A 200-foot water tower planned for land behind the Annapolis Moose Lodge has neighbors in Crownsville hauling Anne Arundel County into court. The residents have filed a lawsuit to stop the county from putting a one-million-gallon elevated tank on the Crownsville Road parcel, arguing that officials bypassed the county’s adopted water plan and could drag down nearby property values. The tower is meant to boost water pressure and firefighting power for homes in the Heritage Harbour pressure zone.

According to The Baltimore Banner, the complaint was filed on June 30 and is led by Dominic Prokop, who lives next to the proposed tower site and helped organize the neighborhood opposition. In a June 7 Facebook post, Prokop wrote that “a decision has been made about us, without us,” the paper reports. The lawsuit asks a judge to scrutinize how the county chose the Moose Lodge parcel and, if necessary, block both the land deal and construction.

Project basics and why county says it chose the site

Anne Arundel County says the Heritage Harbour Elevated Water Storage Tank would serve about 3,300 residents and add backup storage for an area that now leans on a single transmission main and an aging Broad Creek tower. On the county’s project page, Site Location E, the Moose Lodge property at 1890 Crownsville Road, is listed as the preferred option based on its higher ground elevation, shorter piping distances and available land. Public works officials say the new tank is designed to cut down on outages and help meet the required water flow for firefighting.

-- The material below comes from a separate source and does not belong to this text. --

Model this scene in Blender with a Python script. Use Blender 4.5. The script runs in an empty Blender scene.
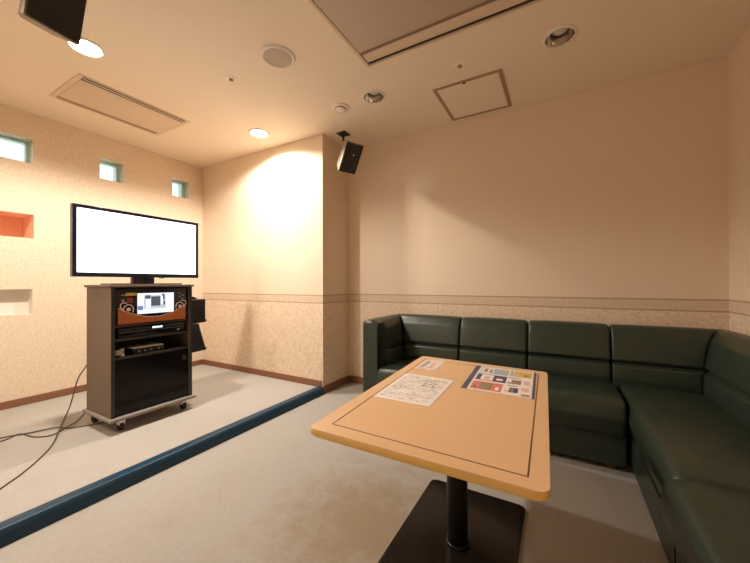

Community pushback and petition

In response, neighbors have formed Stop The Tower Annapolis and say they have gathered more than 300 petition signatures against using the Moose Lodge site. On the group’s website, members allege that early public notices about the project were incorrect and argue that, when the county restarted its outreach, residents overwhelmingly favored a different location.

County timeline, costs and survey

As detailed by Anne Arundel County, officials put the project on hold for more than a year while they held open houses and collected public feedback. A third-party summary pulled together 264 survey responses. In that review, the county says North River Road, labeled Site L, was not hydraulically suitable and would have required significantly more underground piping. During the delay, estimated construction costs climbed from about $7.7 million in June 2025 to roughly $11.2 million this year. The Department of Public Works still projects finishing the new tower by 2028 to bolster service and firefighting capacity in the pressure zone.

Legal fight heads to court

The lawsuit argues that the Crownsville Road parcel was not the site listed in the county’s master water and sewage plan and claims the department’s choice of the Moose Lodge property “exceeds the county’s legal authority,” according to The Baltimore Banner. The plaintiffs are asking the court to declare the decision unlawful and void, and to require the county to pass an ordinance if it wants to officially name a different site. The Department of Public Works declined to comment on the pending case, the Banner reports.